A battered North Country squad loses to a good Colchester team 5-2. I find myself staring at my daughter and thinking about what’s come before and what’s still in front of her. I think about her new ACl, her brace and the bruises that come with effort and perseverance and hope. I look at Olivia and Hannah and Faith and I see them, simultaneously, as toddlers and young women. Girls we’ve watched and cheered and loved since their parents tied their cleats and showed them how to slide in their shin guards and taught them about offsides and how to shake hands. And how we all tried to keep both arms around these fantastic girls even as we tried to push them away. Pushing them forward. I think about their coaches and assistant coaches and the thousands of hours of dedication that is impossible to ignore but now, somehow even harder to remember as memories that used to be specific give way to thoughts that have turned much more general. I wonder about the women they’ll turn into at the same time I marvel at the girls they’ve become.
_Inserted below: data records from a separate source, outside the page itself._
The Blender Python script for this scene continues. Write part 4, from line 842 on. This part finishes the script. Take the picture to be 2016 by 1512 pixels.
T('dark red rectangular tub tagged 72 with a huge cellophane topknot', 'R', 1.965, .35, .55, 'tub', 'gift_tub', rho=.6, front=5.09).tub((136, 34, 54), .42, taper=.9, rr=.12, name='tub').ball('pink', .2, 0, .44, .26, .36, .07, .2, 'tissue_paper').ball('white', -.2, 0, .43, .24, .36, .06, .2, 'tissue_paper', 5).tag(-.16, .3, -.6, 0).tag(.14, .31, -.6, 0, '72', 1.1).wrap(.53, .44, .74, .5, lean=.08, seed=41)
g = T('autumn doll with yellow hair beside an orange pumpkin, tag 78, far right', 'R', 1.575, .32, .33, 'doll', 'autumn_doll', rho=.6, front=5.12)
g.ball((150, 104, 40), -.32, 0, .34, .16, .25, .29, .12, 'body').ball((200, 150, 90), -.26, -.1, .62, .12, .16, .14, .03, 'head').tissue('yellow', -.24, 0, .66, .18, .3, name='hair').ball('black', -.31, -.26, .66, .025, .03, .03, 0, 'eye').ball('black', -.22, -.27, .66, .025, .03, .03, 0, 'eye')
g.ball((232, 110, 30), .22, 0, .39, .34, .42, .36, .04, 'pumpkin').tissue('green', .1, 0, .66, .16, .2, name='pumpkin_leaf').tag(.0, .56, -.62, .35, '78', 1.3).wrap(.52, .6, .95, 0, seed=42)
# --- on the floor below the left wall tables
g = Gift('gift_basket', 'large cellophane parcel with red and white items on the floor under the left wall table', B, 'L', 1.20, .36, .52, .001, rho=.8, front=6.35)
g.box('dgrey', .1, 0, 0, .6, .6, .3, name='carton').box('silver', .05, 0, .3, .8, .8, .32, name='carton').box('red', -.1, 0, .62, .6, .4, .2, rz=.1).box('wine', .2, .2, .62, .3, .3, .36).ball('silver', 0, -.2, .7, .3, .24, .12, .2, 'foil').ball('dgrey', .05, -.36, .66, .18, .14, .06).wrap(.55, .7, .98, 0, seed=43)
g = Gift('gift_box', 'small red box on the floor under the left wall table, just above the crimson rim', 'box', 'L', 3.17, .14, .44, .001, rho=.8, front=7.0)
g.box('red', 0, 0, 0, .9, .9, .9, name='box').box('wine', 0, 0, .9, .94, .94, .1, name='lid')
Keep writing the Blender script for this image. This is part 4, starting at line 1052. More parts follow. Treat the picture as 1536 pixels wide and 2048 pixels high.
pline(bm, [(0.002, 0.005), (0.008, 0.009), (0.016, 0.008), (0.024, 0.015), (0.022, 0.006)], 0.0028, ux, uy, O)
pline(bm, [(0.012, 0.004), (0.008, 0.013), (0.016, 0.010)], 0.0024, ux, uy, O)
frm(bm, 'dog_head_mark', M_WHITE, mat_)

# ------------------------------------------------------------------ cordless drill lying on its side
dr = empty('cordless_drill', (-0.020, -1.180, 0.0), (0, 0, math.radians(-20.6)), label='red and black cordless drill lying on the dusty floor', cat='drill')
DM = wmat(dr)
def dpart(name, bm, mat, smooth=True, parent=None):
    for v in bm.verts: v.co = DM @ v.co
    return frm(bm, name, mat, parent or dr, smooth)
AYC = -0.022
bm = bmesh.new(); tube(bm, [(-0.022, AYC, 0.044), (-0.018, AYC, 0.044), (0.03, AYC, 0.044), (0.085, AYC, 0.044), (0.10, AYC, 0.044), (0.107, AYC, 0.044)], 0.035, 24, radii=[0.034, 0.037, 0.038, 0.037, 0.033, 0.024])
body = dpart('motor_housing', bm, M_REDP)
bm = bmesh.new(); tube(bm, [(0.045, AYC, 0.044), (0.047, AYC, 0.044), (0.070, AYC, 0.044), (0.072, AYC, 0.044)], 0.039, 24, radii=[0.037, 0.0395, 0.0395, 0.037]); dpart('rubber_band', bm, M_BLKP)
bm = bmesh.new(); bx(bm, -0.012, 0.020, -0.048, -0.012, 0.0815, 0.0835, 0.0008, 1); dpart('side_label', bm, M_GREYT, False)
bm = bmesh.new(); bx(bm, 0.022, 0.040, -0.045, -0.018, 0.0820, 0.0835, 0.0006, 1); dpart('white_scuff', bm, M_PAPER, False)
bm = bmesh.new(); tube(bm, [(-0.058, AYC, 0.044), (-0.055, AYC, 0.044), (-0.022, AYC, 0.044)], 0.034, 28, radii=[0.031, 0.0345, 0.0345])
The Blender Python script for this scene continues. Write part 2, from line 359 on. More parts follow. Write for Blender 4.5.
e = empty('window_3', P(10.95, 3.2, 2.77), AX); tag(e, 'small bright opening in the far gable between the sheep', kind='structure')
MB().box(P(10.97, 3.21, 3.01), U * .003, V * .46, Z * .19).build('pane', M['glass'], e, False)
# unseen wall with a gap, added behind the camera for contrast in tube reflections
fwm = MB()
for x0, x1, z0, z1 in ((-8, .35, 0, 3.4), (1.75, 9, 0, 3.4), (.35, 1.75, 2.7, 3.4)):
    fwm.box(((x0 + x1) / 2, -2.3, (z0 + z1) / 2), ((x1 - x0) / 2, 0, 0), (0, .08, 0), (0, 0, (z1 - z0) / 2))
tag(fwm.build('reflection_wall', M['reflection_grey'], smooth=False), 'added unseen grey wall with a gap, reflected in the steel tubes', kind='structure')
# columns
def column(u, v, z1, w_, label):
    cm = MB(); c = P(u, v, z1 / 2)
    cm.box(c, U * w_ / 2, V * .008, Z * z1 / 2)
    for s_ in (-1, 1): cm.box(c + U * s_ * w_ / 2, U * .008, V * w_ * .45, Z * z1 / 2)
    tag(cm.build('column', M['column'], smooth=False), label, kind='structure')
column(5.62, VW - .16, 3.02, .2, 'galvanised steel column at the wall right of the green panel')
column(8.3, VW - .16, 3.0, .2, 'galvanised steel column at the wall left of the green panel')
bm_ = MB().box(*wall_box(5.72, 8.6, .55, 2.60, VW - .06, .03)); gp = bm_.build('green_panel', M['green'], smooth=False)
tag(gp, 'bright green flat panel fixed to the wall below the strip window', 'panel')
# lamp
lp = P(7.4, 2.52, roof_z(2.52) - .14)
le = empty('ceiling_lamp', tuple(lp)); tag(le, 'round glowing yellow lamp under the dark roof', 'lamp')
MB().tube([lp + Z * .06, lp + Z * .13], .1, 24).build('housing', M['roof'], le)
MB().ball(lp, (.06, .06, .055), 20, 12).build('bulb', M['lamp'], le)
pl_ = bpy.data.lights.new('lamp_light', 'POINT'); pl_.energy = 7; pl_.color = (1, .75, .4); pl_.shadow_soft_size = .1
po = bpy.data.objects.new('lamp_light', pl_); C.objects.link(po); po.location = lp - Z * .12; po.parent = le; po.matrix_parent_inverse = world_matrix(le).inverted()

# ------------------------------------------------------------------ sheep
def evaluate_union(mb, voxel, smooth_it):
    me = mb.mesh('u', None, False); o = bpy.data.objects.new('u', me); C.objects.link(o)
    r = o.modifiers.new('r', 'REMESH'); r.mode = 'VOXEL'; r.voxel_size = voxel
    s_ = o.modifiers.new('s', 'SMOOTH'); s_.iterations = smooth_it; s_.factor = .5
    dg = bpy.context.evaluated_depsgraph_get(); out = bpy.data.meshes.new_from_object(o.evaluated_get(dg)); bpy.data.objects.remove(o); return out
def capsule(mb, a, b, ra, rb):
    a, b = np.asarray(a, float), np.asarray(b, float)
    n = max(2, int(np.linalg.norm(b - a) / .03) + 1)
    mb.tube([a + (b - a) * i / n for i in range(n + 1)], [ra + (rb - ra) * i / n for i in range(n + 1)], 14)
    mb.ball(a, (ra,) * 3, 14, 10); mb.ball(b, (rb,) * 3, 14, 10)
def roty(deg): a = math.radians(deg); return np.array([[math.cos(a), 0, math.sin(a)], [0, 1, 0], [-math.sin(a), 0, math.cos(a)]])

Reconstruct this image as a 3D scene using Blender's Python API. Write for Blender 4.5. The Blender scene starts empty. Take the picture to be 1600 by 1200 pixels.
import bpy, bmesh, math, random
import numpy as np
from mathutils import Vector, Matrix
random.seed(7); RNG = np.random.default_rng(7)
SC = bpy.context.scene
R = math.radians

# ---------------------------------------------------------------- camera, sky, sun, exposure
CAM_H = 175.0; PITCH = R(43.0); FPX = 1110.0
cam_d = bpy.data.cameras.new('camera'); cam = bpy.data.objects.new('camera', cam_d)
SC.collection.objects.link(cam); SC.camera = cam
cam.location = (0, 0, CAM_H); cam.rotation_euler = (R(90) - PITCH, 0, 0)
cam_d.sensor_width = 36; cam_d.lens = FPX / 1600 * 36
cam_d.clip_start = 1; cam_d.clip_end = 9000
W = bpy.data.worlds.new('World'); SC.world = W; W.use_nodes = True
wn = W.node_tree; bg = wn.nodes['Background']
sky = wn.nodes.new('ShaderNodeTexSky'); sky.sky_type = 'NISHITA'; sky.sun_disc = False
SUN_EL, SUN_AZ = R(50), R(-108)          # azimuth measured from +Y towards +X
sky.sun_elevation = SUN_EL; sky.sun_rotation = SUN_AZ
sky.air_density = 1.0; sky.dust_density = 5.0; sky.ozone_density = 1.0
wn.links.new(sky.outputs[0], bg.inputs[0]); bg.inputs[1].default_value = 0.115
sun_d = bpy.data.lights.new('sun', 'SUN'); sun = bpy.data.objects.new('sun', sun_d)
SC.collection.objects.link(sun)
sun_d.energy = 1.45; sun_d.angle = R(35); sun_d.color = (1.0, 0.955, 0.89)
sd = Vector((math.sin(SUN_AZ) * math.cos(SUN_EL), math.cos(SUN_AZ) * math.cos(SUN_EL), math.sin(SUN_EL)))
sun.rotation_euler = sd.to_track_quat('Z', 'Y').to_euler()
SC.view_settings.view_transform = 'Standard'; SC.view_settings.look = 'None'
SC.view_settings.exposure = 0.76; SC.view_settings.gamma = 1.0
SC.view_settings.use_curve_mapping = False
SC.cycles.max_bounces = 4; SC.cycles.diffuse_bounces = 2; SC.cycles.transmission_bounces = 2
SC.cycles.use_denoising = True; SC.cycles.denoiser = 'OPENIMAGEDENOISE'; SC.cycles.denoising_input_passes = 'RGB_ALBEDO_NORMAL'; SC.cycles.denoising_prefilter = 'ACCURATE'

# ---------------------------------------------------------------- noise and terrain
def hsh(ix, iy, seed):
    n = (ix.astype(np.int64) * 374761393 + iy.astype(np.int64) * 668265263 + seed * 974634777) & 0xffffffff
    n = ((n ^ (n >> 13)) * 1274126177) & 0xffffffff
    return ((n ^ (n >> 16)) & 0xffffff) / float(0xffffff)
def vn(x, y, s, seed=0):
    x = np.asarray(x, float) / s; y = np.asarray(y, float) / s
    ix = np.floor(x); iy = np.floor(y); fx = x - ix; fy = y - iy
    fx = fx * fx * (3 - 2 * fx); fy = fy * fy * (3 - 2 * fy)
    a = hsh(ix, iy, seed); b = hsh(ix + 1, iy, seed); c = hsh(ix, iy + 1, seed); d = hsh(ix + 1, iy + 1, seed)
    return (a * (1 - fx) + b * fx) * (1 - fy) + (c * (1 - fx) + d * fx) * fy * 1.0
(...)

They all play hard despite knowing what the likely outcome is. They put their arms around each other one last time, pose for pictures, then stride across the field with their parents who are alternating between putting their sunglasses up and then pushing them back down again. The breeze has picked up and what’s left of the blue, late-afternoon light reminds me more of winter than late fall. Part of the ‘Congratulations Seniors’ banner has already come unhinged and is flapping against itself and we talk about how the season would have been different with Dasha, and Libby and a healthy Faith. I spend a few minutes looking around. At the grass and benches and ball-boys headed off the field. At coaches and teammates. At the tree that overhangs itself into the field of play, now leave-less. At the scoreboard that blinks twice and shuts off.
Having come straight from work, I have my own car and return to it, alone. My wife and her aunt head to their car and Dehlia to hers. I’ve left my passenger side window open, and a few leaves have blown in. My Bluetooth connects immediately after I turn the car over and randomly, or maybe not so, Birdsong comes on; a song I would sing to Dehlia at bedtime when she was little. ‘All I know is she sang a little while and then flew on.’ Even though Garcia is talking about Janis Joplin and her untimely death, it’s impossible for me not to connect the line to my daughter, her friends and the inevitability of growing and changing and leaving. I sit for a minute with my car idling and listen to the rest of the song. ‘If you hear that same sweet song again, will you know why?’ In the same way I never expected girls’ soccer to impact my life in the way it has, I’m sure I won’t recognize the importance of the next song that comes along, until it’s already started. I look forward to singing along with it, though, when it does.